Je me souviens d'avoir beaucoup travaillé sur certains de ces parallèles. Mais à trop pousser l'analyse, on peut perdre le fil poétique…
« Un hémisphère dans une chevelure », poème exotique, incarne un idéal de rêverie transcendé par la poésie mais je lui préfère cependant « La Chevelure » des Fleurs du mal…
« L'invitation au voyage » est vraiment une version critique et commentée du poème en vers des Fleurs du Mal, avec une grande profusion de détails.
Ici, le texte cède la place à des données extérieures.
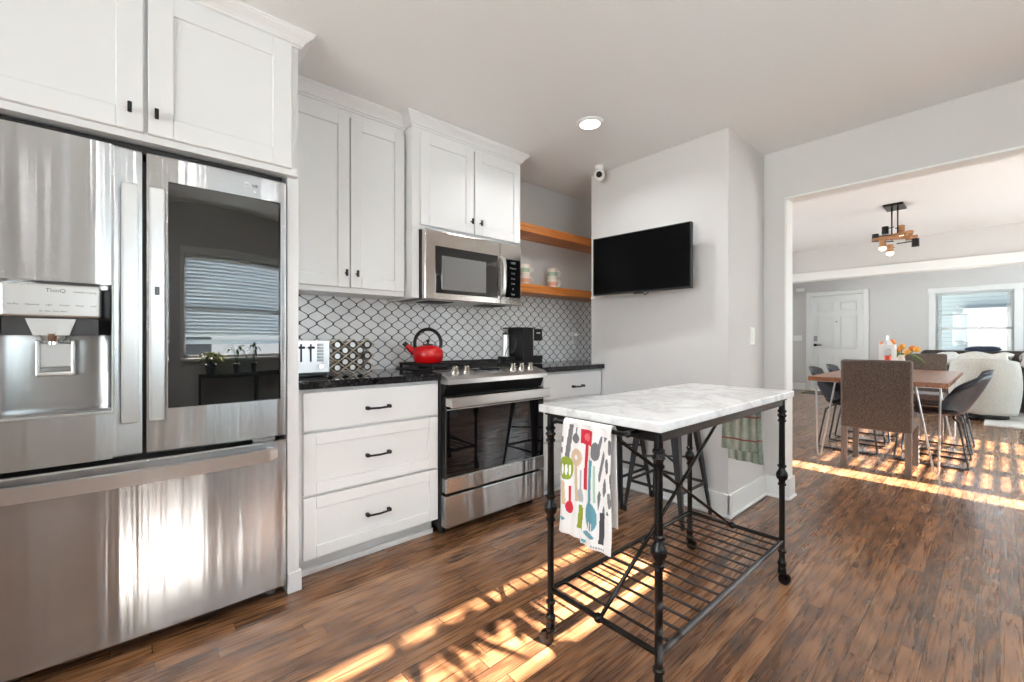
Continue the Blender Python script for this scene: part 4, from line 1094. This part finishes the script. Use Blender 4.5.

Même si j'aime beaucoup ici l'analogie entre la femme et le pays, les métaphores de la femme/fleur et du pays/femme ainsi que l'harmonie cosmique entre le monde et l'humanité, je garde un meilleur souvenir du poème où « tout n'est qu'ordre et beauté / Luxe, calme et volupté ». Il y a trop de philosophie et de rhétorique dans le poème en prose.
D'une manière générale, ma préférence va aux textes courts qui n'excèdent pas trois pages… Ainsi, j'ai buté sur « Une Mort héroïque », même si le mime y est dépeint comme le double idéal du poète, capable d'une communication iconique, alliant l'intelligible et le sensible, la vision et les sens tout en faisant l'économie du texte. de même, l'enfer citadin plein de surprises, développé dans « le Joueur généreux » m'a beaucoup moins convaincue que la ville maudite et, malgré tout excitante de « Perte d'auréole ». le dérèglement des sens de « Mademoiselle Bistouri » m'a laissée de marbre.
Les souvenirs affleurent puis affluent, souvenirs de lectures imposées, de reprise d'études, de réappropriation de ces poèmes en prose à la lumière de la modernité baudelairienne quand le monde urbain remplace le monde divin, quand la ville prend le pas sur la nature, quand l'architecture contrecarre par la permanence et la stabilité du bâti le côté angoissant de la nature.
Baudelaire recrée le monde, le déchiffre et l'analyse… C'est un réel plaisir de se replonger dans ce recueil.